SSL fix flags forged certificates before they're accepted by browsers (Ars Technica)

Posted May 26, 2012 0:15 UTC (Sat) by Lennie (subscriber, #49641) [Link]

I do think Moxie understands usability though, this TACKS/pinning proposal proves it. Most of it works automatically (on the client).

Although I have to admit, as an admin an other set of keys to manage isn't a lot of fun (DNSSEC, TACS, SSL-cert).

Personally I think having DNSSEC is a big improvement already, it can be used to put a hash of the cert of your site in DNS signed by DNSSEC. If properly done, this will prevent other CA's from signing the wrong cert.

You can even go the DANE route and not even involve a CA. Obviously that last bit isn't very compatible with the current system (read: deployed browsers).

Even if that becomes common practice, CA-certs would still be needed for the Extended Validation certs (green addressbar). DANE or similair can help them be more secure by preventing other CA's from signing the wrong certs.

But DNSSEC still has some deployment problems, there are to many places where DNSSEC currently doesn't work (yet). A good fallback like Google Public DNS servers over HTTP would solve that.

And we'll probably get a DNSSEC-validator in every OS and probably even browser before it can be used for other protocols.

SSL fix flags forged certificates before they're accepted by browsers (Ars Technica)

Posted Jun 1, 2012 4:04 UTC (Fri) by draco (subscriber, #1792) [Link]

I can't tell if you're aware of this or not from your comment, but DANE gives you a choice between using a CA-signed certificate or a self-signed certificate. So you can stay compatible with the existing CA system and still authenticate the cert you're using via DNSSEC. That way clients unaware of DANE work correctly, and clients aware of DANE know they're using your real certificate.

Or, if you're the type that uses self-signed certificates, DANE-aware clients can tell that the certificate is yours and not a MITM.

SSL fix flags forged certificates before they're accepted by browsers (Ars Technica)

Posted Jun 1, 2012 10:15 UTC (Fri) by Lennie (subscriber, #49641) [Link]

Actually, I am very much aware.

It was something I was trying to explain, but English isn't my native tongue, so maybe that is the cause of the confusion.

With DANE you have 3 possibilities:
- CA-information "CA constraint" in DNS (validatable with DNSSEC), which says: certs for this site are all signed by this/these CA(s)

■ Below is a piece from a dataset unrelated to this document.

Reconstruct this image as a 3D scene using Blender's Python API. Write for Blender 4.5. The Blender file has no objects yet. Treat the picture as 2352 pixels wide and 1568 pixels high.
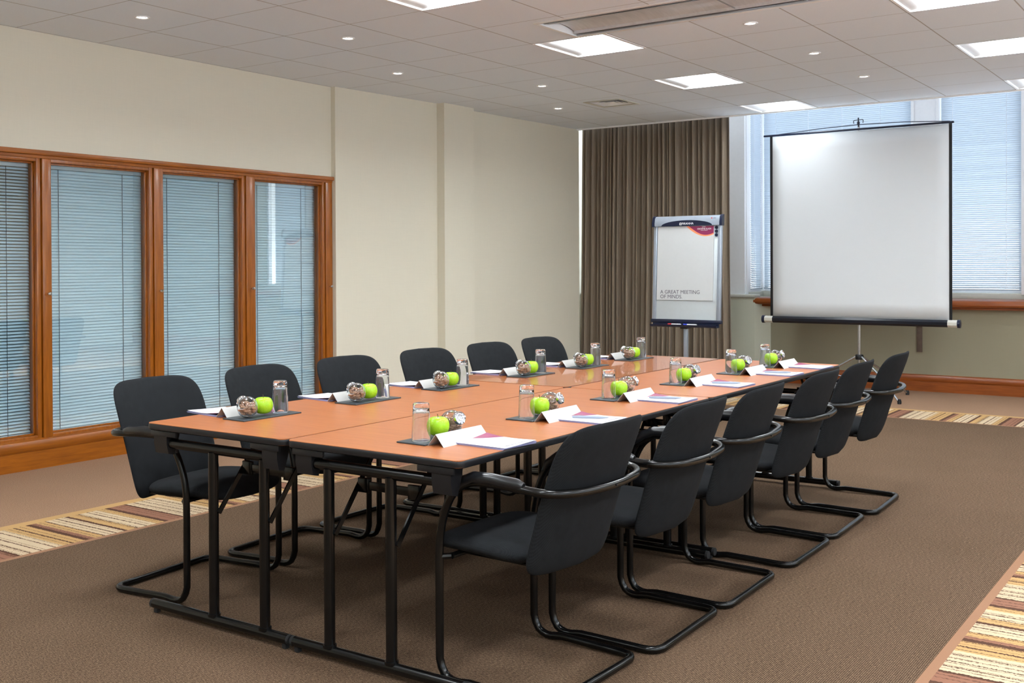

- cert-information in DNS (validatable with DNSSEC) which says: only this/these cert(s) are used for this site.

- non-CA-cert in DNS (validatable with DNSSEC), DNSSEC-only certificate. Which is not backwardcompatible with the current situation.

SSL fix flags forged certificates before they're accepted by browsers (Ars Technica)

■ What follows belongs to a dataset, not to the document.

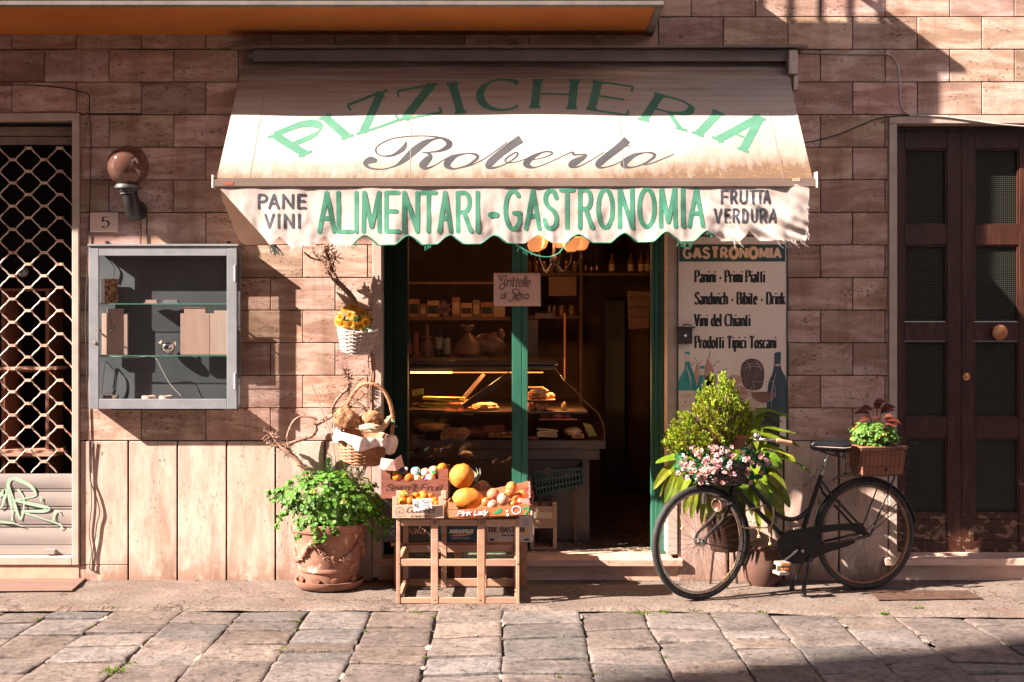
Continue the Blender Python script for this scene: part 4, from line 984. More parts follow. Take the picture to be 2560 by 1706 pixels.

Posted Jun 1, 2012 10:24 UTC (Fri) by Lennie (subscriber, #49641) [Link]

Correction, the RFC actually has 4 types:

0 CA constraint
1 Service certificate constraint
2 Trust anchor assertion
3 Domain-issued certificate

http://tools.ietf.org/html/draft-ietf-dane-protocol-21

SSL fix flags forged certificates before they're accepted by browsers (Ars Technica)

Posted May 25, 2012 11:19 UTC (Fri) by guillomovitch (subscriber, #58314) [Link]

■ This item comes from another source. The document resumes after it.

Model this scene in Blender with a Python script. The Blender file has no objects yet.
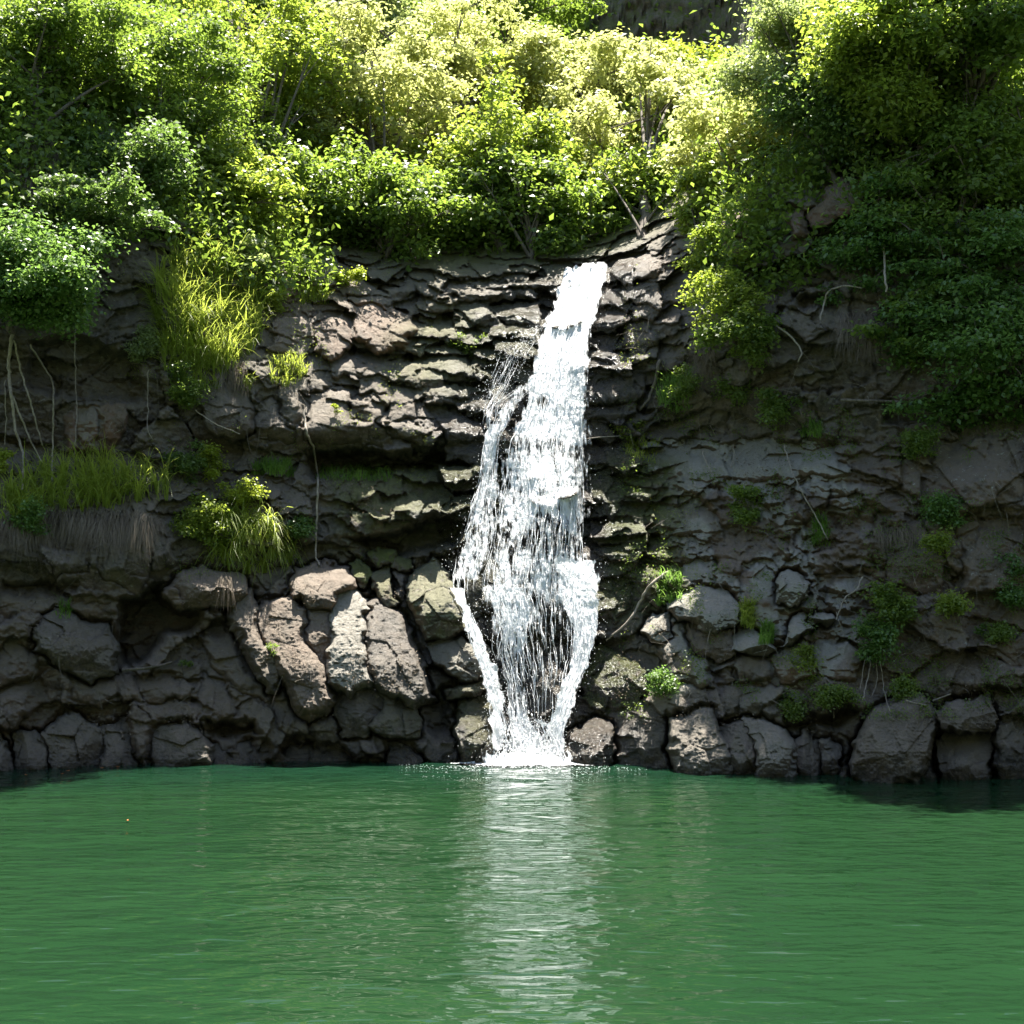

If I understand correctly the proposal, there would be now way to distinguish a server certificate change for legitimate reason (such as loss of the original key after a crash) from a man-in-the-middle attack. Which means than certificate renewal after expiration should be handled with specific care, for instance: you can not just replace the current certificate/key pair, you have to resign again the same certificate.

SSL fix flags forged certificates before they're accepted by browsers (Ars Technica)

Posted May 26, 2012 9:57 UTC (Sat) by Lennie (subscriber, #49641) [Link]

And the important part is the TACS private key can (and should !) be kept somewhere else than on the server(s). Where it can't be compromised the same way as the server certificate/private key.